3. Ausgehend von diesen Grundsätzen war die Vorentscheidung aufzuheben. Das FG hat zwar zutreffend erkannt, dass der Sachleistungsanspruch des Erb­lassers auf die Erben übergegangen ist und den Wert des Nachlasses nach § 10 Abs. 1 Satz 1 ErbStG erhöht hat. Es ist jedoch zu Unrecht davon ausge­gangen, dass die Erben durch die Bestattungskosten in Höhe der abgetretenen Versicherungsleistung nicht gemäß § 10 Abs. 5 Nr. 3 Satz 1 ErbStG wirtschaft­lich belastet waren. Tatsächlich wurde durch das Erlöschen des zum Nachlass gehörenden Anspruchs auf Erbringung der Bestattungsleistungen der Nachlass ‑‑insoweit‑‑ gemindert.

4. Die Sache ist nicht spruchreif. Die Feststellungen des FG reichen nicht aus, um die Höhe der insgesamt zu berücksichtigenden Nachlassverbindlichkeiten zu bestimmen.

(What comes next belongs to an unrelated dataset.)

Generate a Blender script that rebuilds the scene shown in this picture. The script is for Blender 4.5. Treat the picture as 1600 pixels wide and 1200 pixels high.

Die Erben haben zwar Nachlassverbindlichkeiten geltend gemacht, die ‑‑be­rücksichtigt man nur die unstreitigen Aufwendungen‑‑ über dem für den Erb­fall nur einmal zu gewährenden Pauschbetrag des § 10 Abs. 5 Nr. 3 Satz 2 ErbStG in Höhe von 10.300 € liegen dürften. In welcher konkreten Höhe sie den Freibetrag jedoch übersteigen, lässt sich im Revisionsverfahren nicht ab­schließend beurteilen. Das FG hat von seiner Auffassung ausgehend zu Recht nicht geprüft, ob die von dem Kläger im Zusammenhang mit dem Erbfall gel­tend gemachten Kosten überhaupt zu den Nachlassregelungskosten gehören.

5. Die Übertragung der Kostenentscheidung auf das FG beruht auf § 143 Abs. 2 FGO.